Friday, April 6, 2012

The Fear and Wonder of Nature

Two men are sent into the wilderness to kill savage beasts. Liam Neeson hunts Alaskan wolves in the film The Grey. Willem Dafoe hunts a Tasmanian Tiger in the movie The Hunter. The blood on their hands greases the wheels of corporate machines, extracting oil and wood to fuel the cities where most of us employ clean hands to click on the Discovery Channel and call ourselves nature lovers.

One man slaughters his prey. Yet in losing his wonder, he knows he has lost his soul. Another man is devoured by animals. Yet in losing his fear, he discovers he has found his place. If we've actually started believing that the flashing lights of cyberspace are an authentic world, films like these can help us regain a little consciousness of reality. For many urban dwellers, stepping from the fabricated world into the real deal is like stepping ashore with Columbus - breathtaking yet terrifying.

Long before there was shopping, clubbing, banking or politicking, there was life, death, God, nature, man, woman, parent and child. If the latter seem less relevant in our daily existence than the former, we're in denial of the nature of existence. The 24-hour lights of Paris, Tokyo and New York blind us to sell us products all the days of our short fragile lives. However, the slowly and gently rising sun reminds us everyday to make peace with the cosmos. Surely, the greatest resource anyone can extract from this earth is wisdom.

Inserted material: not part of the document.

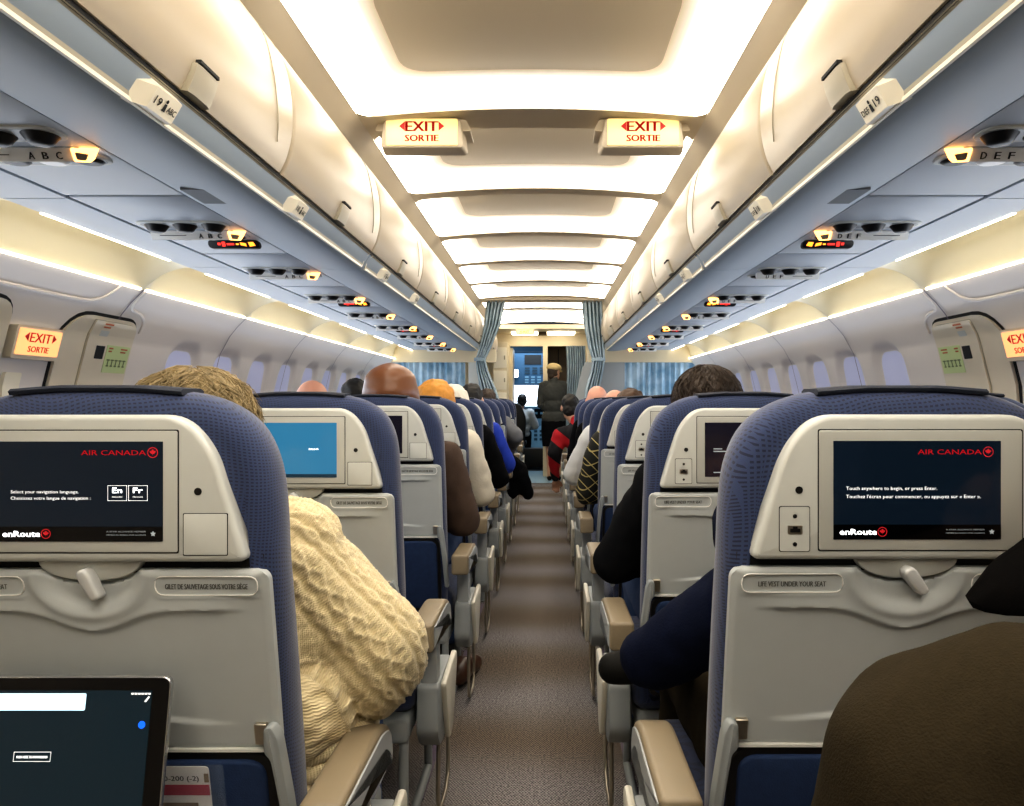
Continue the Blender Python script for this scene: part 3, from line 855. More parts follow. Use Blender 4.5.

This week, I set off hiking from Ixtlan de Juarez in Oaxaca into the surrounding mountains. I crunched over dry leaves and twigs until the sounds of human settlement vanished. I brushed through tall grasses and saplings till I had no sense of which direction I'd come from or which way I'd been going. I sat down on a rocky outcrop, just to fully experience that place and that moment. The wind hummed across the pines above me. Birds chirped and whistled in the meadow before me. I picked up a shiny brown acorn and ran my fingers over its silky smooth surface. I plucked out a long red blossom and sniffed at its subtle sweetness. When its fertile stamen tickled my nose, I smushed it open to reveal ivory-colored splashes like a Japanese print. Who travels farther: the person who goes from one airport to a nearly identical one across the planet or the one who sits still to open a flower and the door to another world?

Consider the lyrics of the old hippie song "Rocky Mountain High."
He walks in quiet solitude the forest and the streams, seeking grace in every step he takes. His sight has turned inside himself to try and understand the serenity of a clear blue mountain lake and the Colorado rocky mountain high. I've seen it raining fire in the sky. Talk to God and listen to the casual reply. 
Don't make or take any excuses for not uncovering your primal spiritual self. This is why you are here.

1 comment:

  1. I did get to see The Grey, and enjoyed it. I have heard of the Hunter; I'll have to look it up when it turns up in my area.